On Wed, May 26, 2010 at 8:08 AM, Gleb Natapov <address@hidden> wrote:
> On Tue, May 25, 2010 at 11:44:50PM +0200, Jan Kiszka wrote:
>> >
>> >> I think the real solution to coalescing is put the logic inside one
>> >> device, in this case APIC because it has the information about irq
>> >> delivery. APIC could monitor incoming RTC irqs for frequency
>> >> information and whether they get delivered or not. If not, an internal
>> >> timer is installed which injects the lost irqs.
>>
>> That won't fly as the IRQs will already arrive at the APIC with a
>> sufficiently high jitter. At the bare minimum, you need to tell the
>> interrupt controller about the fact that a particular IRQ should be
>> delivered at a specific regular rate. For this, you also need a generic
>> interface - nothing really "won".
>>
> Not only that. Suppose RTC runs with 64Hz frequency and N interrupts
> were coalesced during some period. Now the guest reprograms RTC to
> 1024Hz. N should be scaled accordingly otherwise reinjection will not
> fix the drift. Do you propose to put this logic into APIC to?

Interesting case, I don't think this is handled by the current code
either. Could this happen if the target machine does not have HPET and
the guest runs a tickless kernel?

I think the guest would be buggy to reprogram the timer without
checking that the interrupt from the previous timer frequency won't
interfere, for example by stopping the clock, or doing the
reprogramming only at timer interrupt handler.
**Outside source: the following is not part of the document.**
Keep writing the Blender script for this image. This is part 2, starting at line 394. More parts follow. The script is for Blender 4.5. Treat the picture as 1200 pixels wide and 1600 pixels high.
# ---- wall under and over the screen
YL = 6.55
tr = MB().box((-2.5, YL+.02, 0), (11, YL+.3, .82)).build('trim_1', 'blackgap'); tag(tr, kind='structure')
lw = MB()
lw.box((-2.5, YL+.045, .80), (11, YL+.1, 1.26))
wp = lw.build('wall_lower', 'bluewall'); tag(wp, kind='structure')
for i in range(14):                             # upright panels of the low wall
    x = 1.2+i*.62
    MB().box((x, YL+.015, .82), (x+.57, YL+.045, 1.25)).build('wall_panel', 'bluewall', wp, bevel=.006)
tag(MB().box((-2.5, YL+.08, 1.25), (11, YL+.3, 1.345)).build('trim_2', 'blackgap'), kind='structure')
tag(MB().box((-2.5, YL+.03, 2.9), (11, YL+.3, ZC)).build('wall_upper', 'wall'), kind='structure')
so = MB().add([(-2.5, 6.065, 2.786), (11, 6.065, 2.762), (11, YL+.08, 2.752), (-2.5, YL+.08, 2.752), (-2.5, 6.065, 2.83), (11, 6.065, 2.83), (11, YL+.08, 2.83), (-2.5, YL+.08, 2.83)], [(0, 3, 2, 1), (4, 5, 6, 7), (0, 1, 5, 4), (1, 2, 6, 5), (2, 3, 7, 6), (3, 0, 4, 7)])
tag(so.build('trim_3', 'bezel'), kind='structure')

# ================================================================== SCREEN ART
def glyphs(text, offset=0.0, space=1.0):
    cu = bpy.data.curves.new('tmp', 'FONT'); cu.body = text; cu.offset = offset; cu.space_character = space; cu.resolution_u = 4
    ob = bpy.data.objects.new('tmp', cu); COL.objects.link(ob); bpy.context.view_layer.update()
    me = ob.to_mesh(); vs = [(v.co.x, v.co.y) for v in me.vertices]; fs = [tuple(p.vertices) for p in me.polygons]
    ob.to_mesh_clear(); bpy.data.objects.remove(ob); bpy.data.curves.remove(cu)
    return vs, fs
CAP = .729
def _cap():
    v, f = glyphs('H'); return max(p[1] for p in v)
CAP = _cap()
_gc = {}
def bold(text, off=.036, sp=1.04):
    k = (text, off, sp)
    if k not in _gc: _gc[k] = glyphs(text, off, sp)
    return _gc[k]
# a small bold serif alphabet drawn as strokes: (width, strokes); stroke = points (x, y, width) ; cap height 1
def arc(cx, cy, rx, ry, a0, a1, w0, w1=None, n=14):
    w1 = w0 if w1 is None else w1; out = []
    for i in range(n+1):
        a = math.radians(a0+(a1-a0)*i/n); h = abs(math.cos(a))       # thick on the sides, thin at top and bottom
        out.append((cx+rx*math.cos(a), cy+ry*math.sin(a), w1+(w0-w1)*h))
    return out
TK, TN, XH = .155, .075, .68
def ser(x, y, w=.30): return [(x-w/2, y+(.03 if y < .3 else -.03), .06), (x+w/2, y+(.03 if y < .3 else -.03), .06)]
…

Otherwise the period
may be unpredictable for one period, which means that the time base
has been lost.

But let's consider how this could be handled with the current code (or
with the magical interrupts). When doing the scaling, the guest, while
reprogramming, is unaware of the old queued interrupts with the
previous rate. Why would scaling these be more correct? I'd think the
old ones should be just reinjected ASAP without any scaling.